Shoreditch
Shoreditch, Hackney/Tower Hamlets
A high-density, high-tech employment area situated north of Liverpool Street station
Shoreditch’s name is of Old English origin and refers to a dyke by a steep bank but the more fanciful explanation, espoused in Thomas Percy’s Reliques, is that Jane Shore, mistress of Edward IV, died in a ditch here in 1527.
Augustinian nuns founded a priory in Shoreditch in the twelfth century but significant development did not begin in the area until the 16th century, when building extended northward from Bishopsgate. Houses lined the High Street and a few more ran westwards on Old Street. The Theatre and the Curtain were the first successful London theatres when they were built west of the High Street in the fourth quarter of the 16th century.
The parish – and later the borough – of Shoreditch extended as far north as Hoxton and Haggerston; the vicinity of the medieval village is now sometimes called South Shoreditch to distinguish it from those outlying localities.
Shoreditch was one of the first ‘outer London’ districts to fuse with the City and the parish had around 10,000 inhabitants by 1750, together with 15 almshouses and St Leonard’s church.

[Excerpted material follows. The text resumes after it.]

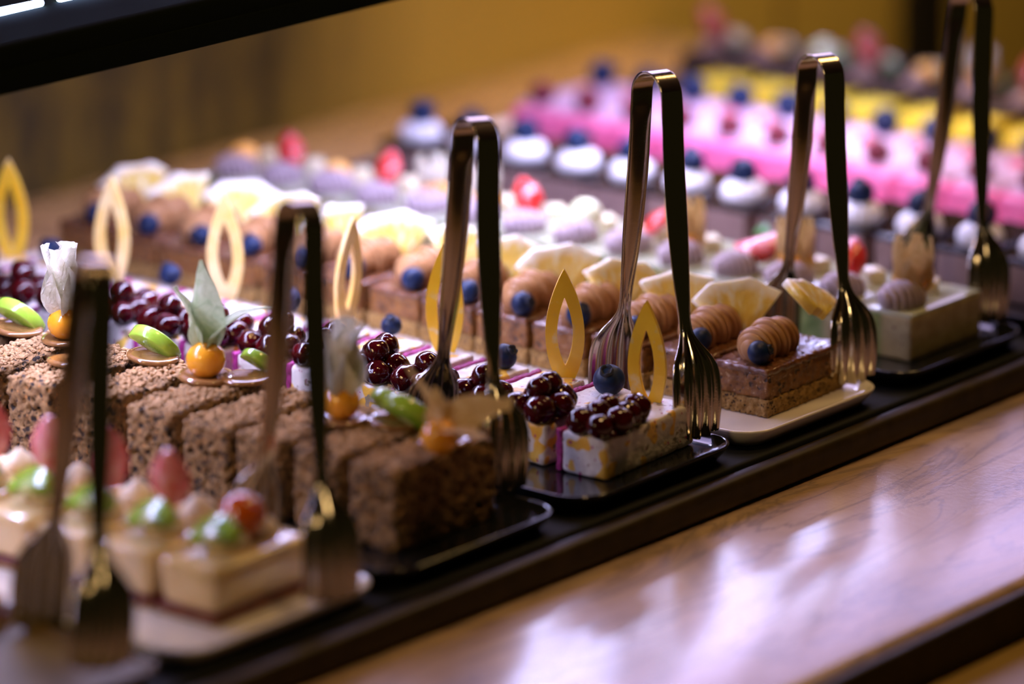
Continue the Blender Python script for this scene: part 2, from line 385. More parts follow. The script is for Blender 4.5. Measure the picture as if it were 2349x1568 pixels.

Within a hundred years the population had increased tenfold, with many residents working in local industries – especially the furniture, upholstery and timber trades. Philanthropists and the borough and county councils replaced slum housing with blocks of flats but the area remained overcrowded until after the Second World War.
Central Shoreditch is still crammed with Victorian warehouses and industrial buildings, contrasting starkly with the marble and glass of the neighbouring City of London. The printing, engineering, furniture and clothing industries maintain a presence here but in the early 1990s Shoreditch became popular with a wide spectrum of the arts and media communities, ranging from sculptors to website designers. The trend stuttered as a result of rising rents – and perhaps an excess of hype – but the phenomenon is far from dead.
Shoreditch House is a private members’ club and art-house cinema on Ebor Street, Shoreditch Town Hall has been restored as a cultural and leisure destination and XOYO is a hip nightclub and live music venue on Cowper Street.
The southernmost tip of the district, beyond Worship Street, has the greatest concentration of office blocks, merging geographically and architecturally with the City.
Shoreditch Tw*t was a 2002 Channel 4 television production based on the content of a long-running fanzine (which did not use an asterisk) that lampooned the lifestyle of local media trendies.
Malcolm Needs’ unsuccessful 2003 film Shoreditch unravelled the mystery of a corpse found in the cellar of a derelict jazz club.